[Some records]
┌──

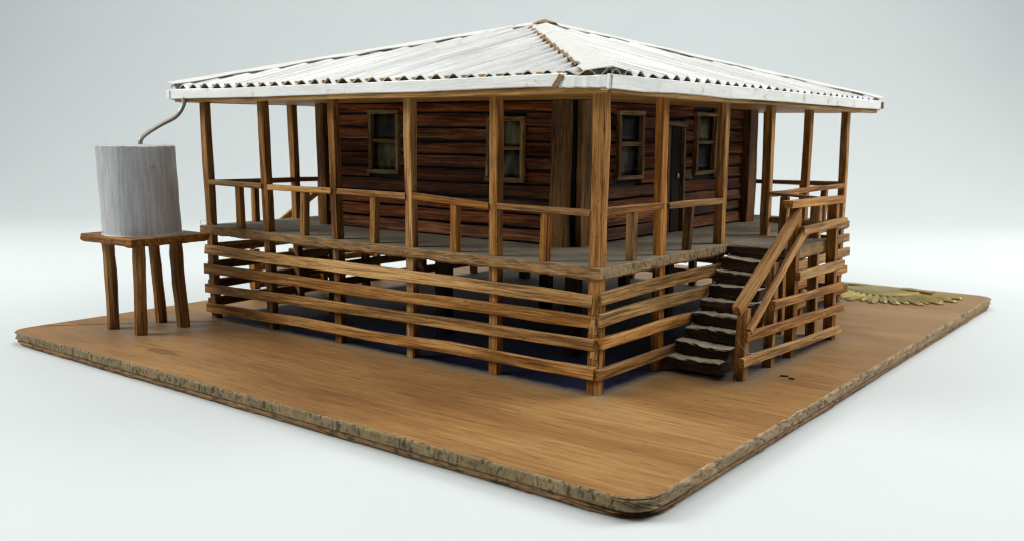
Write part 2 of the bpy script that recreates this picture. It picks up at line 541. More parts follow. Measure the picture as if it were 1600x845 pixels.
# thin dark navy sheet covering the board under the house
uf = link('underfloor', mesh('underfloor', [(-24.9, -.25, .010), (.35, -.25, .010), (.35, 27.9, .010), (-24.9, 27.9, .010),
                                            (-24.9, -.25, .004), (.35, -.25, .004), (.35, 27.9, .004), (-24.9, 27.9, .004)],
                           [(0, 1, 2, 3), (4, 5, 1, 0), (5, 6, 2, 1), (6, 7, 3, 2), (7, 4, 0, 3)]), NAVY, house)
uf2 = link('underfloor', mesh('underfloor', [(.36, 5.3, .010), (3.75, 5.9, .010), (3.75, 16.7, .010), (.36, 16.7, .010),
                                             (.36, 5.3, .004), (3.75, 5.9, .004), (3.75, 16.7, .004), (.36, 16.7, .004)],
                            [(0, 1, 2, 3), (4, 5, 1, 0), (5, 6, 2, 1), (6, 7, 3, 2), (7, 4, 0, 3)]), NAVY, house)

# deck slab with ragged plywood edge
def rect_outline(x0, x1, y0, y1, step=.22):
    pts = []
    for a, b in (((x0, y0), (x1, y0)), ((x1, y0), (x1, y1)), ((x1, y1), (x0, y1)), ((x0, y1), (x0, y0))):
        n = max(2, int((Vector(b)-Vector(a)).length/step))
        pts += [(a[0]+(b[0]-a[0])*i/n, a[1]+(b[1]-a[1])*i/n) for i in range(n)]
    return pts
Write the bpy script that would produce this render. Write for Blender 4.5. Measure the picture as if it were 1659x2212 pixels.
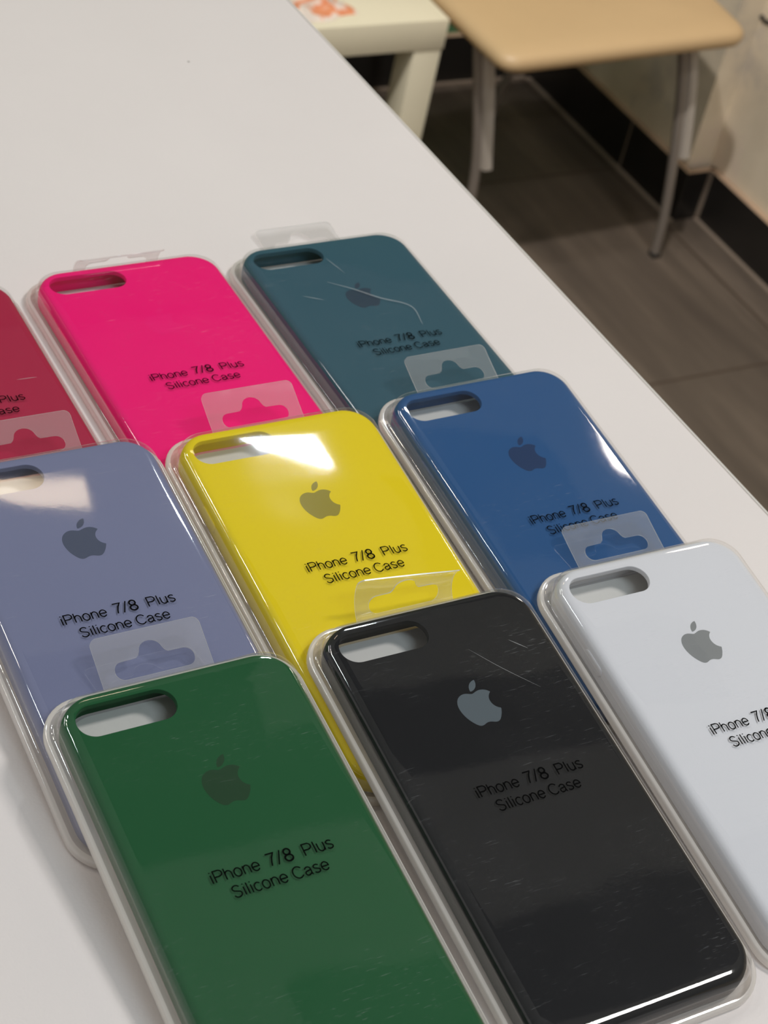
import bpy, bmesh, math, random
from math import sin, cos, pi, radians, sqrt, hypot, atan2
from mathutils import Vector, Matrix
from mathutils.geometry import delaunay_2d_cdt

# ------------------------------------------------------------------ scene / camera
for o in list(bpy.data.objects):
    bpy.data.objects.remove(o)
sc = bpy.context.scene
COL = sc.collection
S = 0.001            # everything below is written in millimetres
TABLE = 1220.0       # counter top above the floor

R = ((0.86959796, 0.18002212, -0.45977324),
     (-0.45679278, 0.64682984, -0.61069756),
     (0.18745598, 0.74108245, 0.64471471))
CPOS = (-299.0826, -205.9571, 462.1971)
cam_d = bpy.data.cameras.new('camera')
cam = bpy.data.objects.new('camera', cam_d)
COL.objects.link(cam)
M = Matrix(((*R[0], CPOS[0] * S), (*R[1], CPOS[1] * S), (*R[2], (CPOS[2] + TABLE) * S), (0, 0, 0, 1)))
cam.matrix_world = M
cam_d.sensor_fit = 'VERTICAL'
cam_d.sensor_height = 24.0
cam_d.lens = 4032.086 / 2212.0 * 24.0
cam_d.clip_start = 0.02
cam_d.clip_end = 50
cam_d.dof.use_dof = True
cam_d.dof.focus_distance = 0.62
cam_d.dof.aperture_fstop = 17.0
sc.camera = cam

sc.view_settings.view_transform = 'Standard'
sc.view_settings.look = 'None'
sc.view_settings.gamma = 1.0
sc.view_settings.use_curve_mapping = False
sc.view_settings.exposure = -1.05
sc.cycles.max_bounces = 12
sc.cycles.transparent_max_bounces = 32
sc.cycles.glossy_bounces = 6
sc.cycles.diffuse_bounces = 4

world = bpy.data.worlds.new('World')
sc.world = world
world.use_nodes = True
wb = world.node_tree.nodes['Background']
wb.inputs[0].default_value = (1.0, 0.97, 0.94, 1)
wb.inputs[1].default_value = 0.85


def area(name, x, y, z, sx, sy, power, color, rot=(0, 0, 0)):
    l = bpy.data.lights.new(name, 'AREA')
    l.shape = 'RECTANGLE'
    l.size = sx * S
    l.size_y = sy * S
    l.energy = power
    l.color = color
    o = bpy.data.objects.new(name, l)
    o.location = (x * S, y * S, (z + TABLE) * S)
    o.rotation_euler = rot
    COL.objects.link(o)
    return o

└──

§ Given problem
Write the full listing out again with every line unchanged, but include no pictures.

§ Output of the task
Write part 2 of the bpy script that recreates this picture. It picks up at line 541. More parts follow. Measure the picture as if it were 1600x845 pixels.
# thin dark navy sheet covering the board under the house
uf = link('underfloor', mesh('underfloor', [(-24.9, -.25, .010), (.35, -.25, .010), (.35, 27.9, .010), (-24.9, 27.9, .010),
                                            (-24.9, -.25, .004), (.35, -.25, .004), (.35, 27.9, .004), (-24.9, 27.9, .004)],
                           [(0, 1, 2, 3), (4, 5, 1, 0), (5, 6, 2, 1), (6, 7, 3, 2), (7, 4, 0, 3)]), NAVY, house)
uf2 = link('underfloor', mesh('underfloor', [(.36, 5.3, .010), (3.75, 5.9, .010), (3.75, 16.7, .010), (.36, 16.7, .010),
                                             (.36, 5.3, .004), (3.75, 5.9, .004), (3.75, 16.7, .004), (.36, 16.7, .004)],
                            [(0, 1, 2, 3), (4, 5, 1, 0), (5, 6, 2, 1), (6, 7, 3, 2), (7, 4, 0, 3)]), NAVY, house)

# deck slab with ragged plywood edge
def rect_outline(x0, x1, y0, y1, step=.22):
    pts = []
    for a, b in (((x0, y0), (x1, y0)), ((x1, y0), (x1, y1)), ((x1, y1), (x0, y1)), ((x0, y1), (x0, y0))):
        n = max(2, int((Vector(b)-Vector(a)).length/step))
        pts += [(a[0]+(b[0]-a[0])*i/n, a[1]+(b[1]-a[1])*i/n) for i in range(n)]
    return pts
Write the bpy script that would produce this render. Write for Blender 4.5. Measure the picture as if it were 1659x2212 pixels.
import bpy, bmesh, math, random
from math import sin, cos, pi, radians, sqrt, hypot, atan2
from mathutils import Vector, Matrix
from mathutils.geometry import delaunay_2d_cdt

# ------------------------------------------------------------------ scene / camera
for o in list(bpy.data.objects):
    bpy.data.objects.remove(o)
sc = bpy.context.scene
COL = sc.collection
S = 0.001            # everything below is written in millimetres
TABLE = 1220.0       # counter top above the floor

R = ((0.86959796, 0.18002212, -0.45977324),
     (-0.45679278, 0.64682984, -0.61069756),
     (0.18745598, 0.74108245, 0.64471471))
CPOS = (-299.0826, -205.9571, 462.1971)
cam_d = bpy.data.cameras.new('camera')
cam = bpy.data.objects.new('camera', cam_d)
COL.objects.link(cam)
M = Matrix(((*R[0], CPOS[0] * S), (*R[1], CPOS[1] * S), (*R[2], (CPOS[2] + TABLE) * S), (0, 0, 0, 1)))
cam.matrix_world = M
cam_d.sensor_fit = 'VERTICAL'
cam_d.sensor_height = 24.0
cam_d.lens = 4032.086 / 2212.0 * 24.0
cam_d.clip_start = 0.02
cam_d.clip_end = 50
cam_d.dof.use_dof = True
cam_d.dof.focus_distance = 0.62
cam_d.dof.aperture_fstop = 17.0
sc.camera = cam

sc.view_settings.view_transform = 'Standard'
sc.view_settings.look = 'None'
sc.view_settings.gamma = 1.0
sc.view_settings.use_curve_mapping = False
sc.view_settings.exposure = -1.05
sc.cycles.max_bounces = 12
sc.cycles.transparent_max_bounces = 32
sc.cycles.glossy_bounces = 6
sc.cycles.diffuse_bounces = 4

world = bpy.data.worlds.new('World')
sc.world = world
world.use_nodes = True
wb = world.node_tree.nodes['Background']
wb.inputs[0].default_value = (1.0, 0.97, 0.94, 1)
wb.inputs[1].default_value = 0.85


def area(name, x, y, z, sx, sy, power, color, rot=(0, 0, 0)):
    l = bpy.data.lights.new(name, 'AREA')
    l.shape = 'RECTANGLE'
    l.size = sx * S
    l.size_y = sy * S
    l.energy = power
    l.color = color
    o = bpy.data.objects.new(name, l)
    o.location = (x * S, y * S, (z + TABLE) * S)
    o.rotation_euler = rot
    COL.objects.link(o)
    return o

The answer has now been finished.